Non je n’ai pas connu ce système où s’il a existé durant mon enfance il ne m’a pas marquée plus que cela.

{{4- La majorité des gens aujourd’hui voit dans l’enseignement du créole l’occasion de « bien parler sa langue maternelle », puis de pérenniser la culture et la langue ». Quels autres avantages y trouvez-vous ?}}

Notre peuple a subit un grand traumatisme. D’ailleurs, je pense qu’on peut encore identifier des stigmates de ce traumatisme dans nos sociétés. L’enseignement du créole à l’école ne se limite pas, à mon sens, uniquement à une « bonne maîtrise de la langue maternelle » ou à un désir de « pérenniser la culture et la langue ». Il me semble que c’est une démarche beaucoup plus subtile. L’enseignement du créole à l’école doit être un point de départ qui permet à l’individu d’avoir une certaine assise, qui lui permet de se rendre compte de ce qu’il est en tant qu’individu, afin de mieux se projeter dans l’avenir. Car, ce n’est qu’en sachant exactement qui on est qu’on arrivera à se construire. Et, c’est à mon sens sur cette notion de point de départ que la population à souvent tendance à faire l’impasse.
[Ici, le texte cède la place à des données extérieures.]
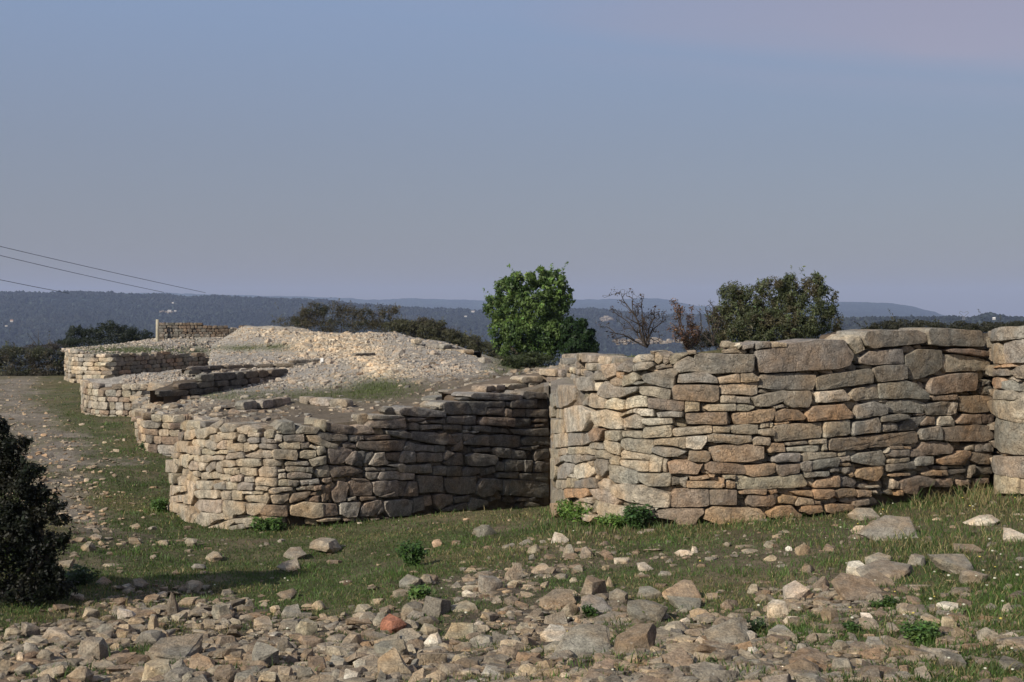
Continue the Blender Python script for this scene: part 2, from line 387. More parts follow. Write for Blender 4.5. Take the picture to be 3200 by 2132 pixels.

{{5- Malheureusement, beaucoup refusent l’idée du créole à l’école parce qu’ils estiment qu’il pénalisera encore davantage les élèves qui ne maîtrisent pas le Français. Qu’en pensez-vous ?}}

Je pense que cette idée de l’enseignement du créole qui tendrait à freiner les élèves mal à l’aise en français est un faux problème. Pour tout vous dire, je pense être la preuve vivant qui réfute cette ineptie. Je pense également que ce n’est pas l’enseignement du créole en lui même qui porte préjudice aux élèves concernés, mais c’est l’attitude, le comportement répulsif de certains adultes à l’égard du créole, qui crée un blocage chez ces jeunes. Bien sur, la politique linguistique a aussi sa part de responsabilité.

En fait, cette idée préconçue m’a toujours amusée. Peut-on m’expliquer pour quelle(s) raison(s) les bilingues, par exemple, ne sont pas pénalisés, alors qu’ils utilisent deux langues dans un même environnement linguistique ? Parce qu’à mon avis, on ne leur à jamais interdit de parler l’une où l’autre langue ! Et, n’ayant pas d’interdictions, ils évoluent sans freins et arrivent parfaitement à identifier les deux codes ! L’idée du frein sert à masquer le vrai problème.

Aujourd’hui, nombreux sont les gens à qui la langue créole fait penser à leur douloureux passé esclavagiste qu’ils n’assument absolument pas et qu’ils cherchent même à renier pour certains. Donc, il est clair que pour cette catégorie de personne la réussite, la reconstruction, passera par l’oblitération de certaines valeurs du passé ainsi que de son héritage le plus présent : la langue. D’autres personnes se servent de se masque pour cacher leur crainte. Ceux-ci font un amalgame entre défense de la langue et de la culture créole et indépendantisme. Deux choses qui à mon avis n’ont pas grand chose en commun. Mais bon !

{{6- Vous vous êtes prononcé pour qu’un grand nombre d’élèves l’étudie en classe. Cela aura-t-il selon vous un impact sur leurs réussites scolaires ?}}

Je reste persuadée que l’étude de cette langue peut contribuer à améliorer les résultats scolaires des élèves. En partant d’une réalité qu’ils connaissent on pourrait éventuellement établir des passerelles avec d’autres disciplines afin de facilité leur compréhension. L’exercice de traduction par exemple, peut aider les élèves à avoir une meilleure connaissance aussi bien de la langue source que de la langue cible.

{{7- Quelles observations pouvez-vous faire sur l’apprentissage du créole aujourd’hui ?}}

La politique linguistique pratiquée en Martinique est susceptible d’évoluer. Mais on sent bien qu’il y a, contrairement à la Guadeloupe des réticences. De nouveaux combats se dessinent-ils à votre avis ?
Bien qu’il existe aujourd’hui un Capes de créole, des associations militantes, des groupes de recherches…le combat n’est absolument pas gagner. J’aimerais tant que l’objectivité guadeloupéenne gagne la Martinique ! A mon avis, le combat le plus important et le plus porteur a commencé il y bien longtemps mais a malheureusement du mal à prendre. Ce combat est basé sur une évolution des mentalités qui permettrait un peu plus d’ouverture, une certaine flexibilité du champ linguistique ainsi qu’un autre rapport aux langues.